The final turn before the end of the race approaches.

GCC is built in a very similar manner as before. The major additions are the --with-gmp and --with-mpfr options that instruct configure to use those libraries and include files from /opt/local.

    mkdir gcc-sparc-sun-solaris2.6-native
    cd gcc-sparc-sun-solaris2.6-native
    ../gcc/configure --prefix=/opt/local --target=sparc-sun-solaris2.6 \
        --host=sparc-sun-solaris2.6 --build=$MACHTYPE --enable-obsolete \
        --enable-languages='c,c++' --with-gmp=/opt/local \
        --with-mpfr=/opt/local \
        --with-gnu-ld --with-gnu-as
    make MAKEINFO=/usr/bin/true && make MAKEINFO=/usr/bin/true install

Transfering the files to the Solaris system presents still more problems.
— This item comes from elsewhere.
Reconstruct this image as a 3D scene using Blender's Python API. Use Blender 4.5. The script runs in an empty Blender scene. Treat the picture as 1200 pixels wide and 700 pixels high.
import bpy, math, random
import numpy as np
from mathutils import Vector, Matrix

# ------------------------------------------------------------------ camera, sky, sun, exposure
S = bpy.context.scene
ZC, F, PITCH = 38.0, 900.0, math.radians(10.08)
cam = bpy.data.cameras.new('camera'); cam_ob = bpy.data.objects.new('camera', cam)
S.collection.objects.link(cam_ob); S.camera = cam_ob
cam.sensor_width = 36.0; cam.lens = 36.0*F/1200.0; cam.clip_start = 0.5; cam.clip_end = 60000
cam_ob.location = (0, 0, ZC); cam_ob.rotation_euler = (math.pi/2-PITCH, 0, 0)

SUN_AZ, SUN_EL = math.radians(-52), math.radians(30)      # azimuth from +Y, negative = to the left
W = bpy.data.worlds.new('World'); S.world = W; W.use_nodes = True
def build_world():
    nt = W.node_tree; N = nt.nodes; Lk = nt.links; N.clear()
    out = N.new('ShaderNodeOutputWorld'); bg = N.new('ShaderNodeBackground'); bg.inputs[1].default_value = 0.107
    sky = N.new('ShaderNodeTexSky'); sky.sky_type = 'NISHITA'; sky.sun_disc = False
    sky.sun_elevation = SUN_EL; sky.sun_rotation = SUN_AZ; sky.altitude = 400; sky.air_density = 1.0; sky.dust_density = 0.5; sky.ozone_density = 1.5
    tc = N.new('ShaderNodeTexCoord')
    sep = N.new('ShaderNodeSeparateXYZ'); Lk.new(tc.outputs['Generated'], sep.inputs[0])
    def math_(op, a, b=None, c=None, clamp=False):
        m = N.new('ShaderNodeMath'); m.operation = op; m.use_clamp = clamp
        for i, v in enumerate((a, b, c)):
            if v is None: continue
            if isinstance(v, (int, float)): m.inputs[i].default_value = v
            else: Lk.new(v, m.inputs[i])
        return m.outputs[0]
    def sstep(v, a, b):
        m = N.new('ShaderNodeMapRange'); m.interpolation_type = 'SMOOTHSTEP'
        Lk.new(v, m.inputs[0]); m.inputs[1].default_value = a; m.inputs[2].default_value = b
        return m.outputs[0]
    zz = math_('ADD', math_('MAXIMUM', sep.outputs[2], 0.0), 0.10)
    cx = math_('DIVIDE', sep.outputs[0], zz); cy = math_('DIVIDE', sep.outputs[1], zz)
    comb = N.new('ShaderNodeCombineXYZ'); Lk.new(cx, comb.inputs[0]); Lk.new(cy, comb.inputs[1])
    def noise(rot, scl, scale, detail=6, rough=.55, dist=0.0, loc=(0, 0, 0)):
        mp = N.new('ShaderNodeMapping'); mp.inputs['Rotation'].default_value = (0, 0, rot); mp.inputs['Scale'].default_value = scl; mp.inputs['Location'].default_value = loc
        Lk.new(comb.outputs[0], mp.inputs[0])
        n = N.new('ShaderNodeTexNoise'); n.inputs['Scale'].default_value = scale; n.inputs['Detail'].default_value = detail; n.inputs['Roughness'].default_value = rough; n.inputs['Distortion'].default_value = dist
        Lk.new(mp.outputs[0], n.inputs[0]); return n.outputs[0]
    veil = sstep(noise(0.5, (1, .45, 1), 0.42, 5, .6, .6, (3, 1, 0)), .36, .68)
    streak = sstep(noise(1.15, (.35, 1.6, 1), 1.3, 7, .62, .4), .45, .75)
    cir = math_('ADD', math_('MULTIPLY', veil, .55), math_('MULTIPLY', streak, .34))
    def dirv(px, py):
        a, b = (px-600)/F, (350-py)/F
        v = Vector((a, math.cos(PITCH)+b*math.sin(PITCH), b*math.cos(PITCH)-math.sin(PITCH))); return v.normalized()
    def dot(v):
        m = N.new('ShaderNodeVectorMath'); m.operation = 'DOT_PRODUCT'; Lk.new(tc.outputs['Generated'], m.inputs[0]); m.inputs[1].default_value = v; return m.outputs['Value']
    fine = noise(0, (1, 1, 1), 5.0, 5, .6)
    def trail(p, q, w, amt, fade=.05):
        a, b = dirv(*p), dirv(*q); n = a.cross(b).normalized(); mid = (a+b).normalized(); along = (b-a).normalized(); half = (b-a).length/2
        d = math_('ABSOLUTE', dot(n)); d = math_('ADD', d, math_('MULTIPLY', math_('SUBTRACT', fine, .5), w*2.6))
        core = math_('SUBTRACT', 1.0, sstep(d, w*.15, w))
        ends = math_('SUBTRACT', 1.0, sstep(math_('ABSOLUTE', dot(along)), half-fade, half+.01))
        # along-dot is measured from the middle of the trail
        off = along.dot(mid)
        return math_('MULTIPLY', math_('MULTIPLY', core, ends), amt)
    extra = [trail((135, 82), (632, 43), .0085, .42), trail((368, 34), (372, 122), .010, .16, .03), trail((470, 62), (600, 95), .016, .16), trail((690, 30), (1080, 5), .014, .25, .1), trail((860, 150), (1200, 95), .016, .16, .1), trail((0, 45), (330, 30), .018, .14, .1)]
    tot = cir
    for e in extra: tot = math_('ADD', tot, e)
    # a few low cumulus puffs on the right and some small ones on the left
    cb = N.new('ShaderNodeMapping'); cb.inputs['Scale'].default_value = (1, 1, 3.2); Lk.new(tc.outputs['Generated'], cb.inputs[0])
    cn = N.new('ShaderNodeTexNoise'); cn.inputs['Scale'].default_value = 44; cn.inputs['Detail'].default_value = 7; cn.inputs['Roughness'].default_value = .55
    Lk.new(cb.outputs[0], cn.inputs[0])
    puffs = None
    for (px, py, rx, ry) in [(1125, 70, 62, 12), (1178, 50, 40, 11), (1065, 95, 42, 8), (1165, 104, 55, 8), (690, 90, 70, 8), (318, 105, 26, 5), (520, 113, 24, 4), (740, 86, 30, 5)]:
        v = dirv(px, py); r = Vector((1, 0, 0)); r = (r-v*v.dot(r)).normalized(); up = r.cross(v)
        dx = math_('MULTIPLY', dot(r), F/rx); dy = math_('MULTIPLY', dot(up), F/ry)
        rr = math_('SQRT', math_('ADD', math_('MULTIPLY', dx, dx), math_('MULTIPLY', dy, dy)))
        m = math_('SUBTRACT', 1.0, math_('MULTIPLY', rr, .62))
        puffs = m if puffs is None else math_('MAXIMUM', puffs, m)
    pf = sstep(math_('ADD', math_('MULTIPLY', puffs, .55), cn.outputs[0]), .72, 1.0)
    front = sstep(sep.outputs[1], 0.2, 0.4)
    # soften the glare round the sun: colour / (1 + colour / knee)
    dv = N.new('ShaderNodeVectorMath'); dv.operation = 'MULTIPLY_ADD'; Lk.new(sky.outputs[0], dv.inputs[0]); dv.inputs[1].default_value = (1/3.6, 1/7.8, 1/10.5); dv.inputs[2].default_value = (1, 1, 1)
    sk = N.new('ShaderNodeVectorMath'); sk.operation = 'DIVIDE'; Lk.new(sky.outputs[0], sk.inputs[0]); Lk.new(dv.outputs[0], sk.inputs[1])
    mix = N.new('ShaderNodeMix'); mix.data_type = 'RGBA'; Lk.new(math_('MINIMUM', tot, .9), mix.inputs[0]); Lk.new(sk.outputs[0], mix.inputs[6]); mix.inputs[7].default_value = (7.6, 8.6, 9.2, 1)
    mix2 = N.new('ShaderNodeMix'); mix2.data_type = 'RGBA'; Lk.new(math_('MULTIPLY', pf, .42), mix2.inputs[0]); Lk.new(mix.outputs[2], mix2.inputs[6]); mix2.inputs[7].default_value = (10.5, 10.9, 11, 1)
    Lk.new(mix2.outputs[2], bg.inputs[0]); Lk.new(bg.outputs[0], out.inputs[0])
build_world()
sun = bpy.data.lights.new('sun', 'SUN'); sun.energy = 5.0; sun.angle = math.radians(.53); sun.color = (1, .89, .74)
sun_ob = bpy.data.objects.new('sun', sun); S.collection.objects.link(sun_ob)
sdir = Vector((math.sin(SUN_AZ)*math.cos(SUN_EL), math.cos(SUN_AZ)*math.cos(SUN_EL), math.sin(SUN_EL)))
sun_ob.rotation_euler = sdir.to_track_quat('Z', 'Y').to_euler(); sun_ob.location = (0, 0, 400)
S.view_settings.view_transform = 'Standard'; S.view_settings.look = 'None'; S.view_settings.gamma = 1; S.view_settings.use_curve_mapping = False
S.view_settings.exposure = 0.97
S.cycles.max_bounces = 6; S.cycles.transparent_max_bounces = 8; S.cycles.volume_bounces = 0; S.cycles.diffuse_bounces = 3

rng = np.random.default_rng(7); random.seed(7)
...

Several of the files have full paths that are longer than 99 characters, and Solaris 2.6 tar cannot handle that. It will terminate with the error

    tar: directory checksum error

The majority of online sources (e.g., stackechange) will emphatically state that this is due to giving tar a compressed file, but that is not the only cause of this problem. An IBM support article does, however, provide a correct solution without providing any analysis of the root cause. There are two reasonable solutions. As suggested in the IBM support article, cross-building GNU Tar for the target system will work. Having GNU Tar on the target system is probably the best long-term solution. Cross-building it should be accomplished in a similar manner as cross-building any of the other components built here.

An alternative workaround is the create two separate archive files. The first contains all of the files except the files in local/include/c++/4.3.6/ext/pb_ds/detail, and the second contains only those files. The second archive is created relative to that directory, so the full paths of those files are much, much shorter.

    cd /opt
    tar -c -H v7 --exclude='local/include/c++/4.3.6/ext/pb_ds/detail/*' \
        -f ~/everything.tar local 
    cd local/include/c++/4.3.6/ext/pb_ds
    tar -c -H v7 -f ~/just-detail.tar detail

Once the files are extracted on the target system there are a couple additional steps.

  1. Change the ownership of all the files to bin:bin using cd /opt/local ; chown -R bin:bin *
  2. Add /opt/local/bin to the user's PATH variable. It is important that /opt/local/bin appears before /usr/bin in the path or GCC might try to use the system as instead of GNU as. This will likely fail for some programs.
  3. Add /opt/local/lib to the user's LD_LIBRARY_PATH variable.

Now it is possible to rebuild all of the tools on the target machine. This is not recommended unless one just wants to marvel at how much faster computers have become in the last 20 years.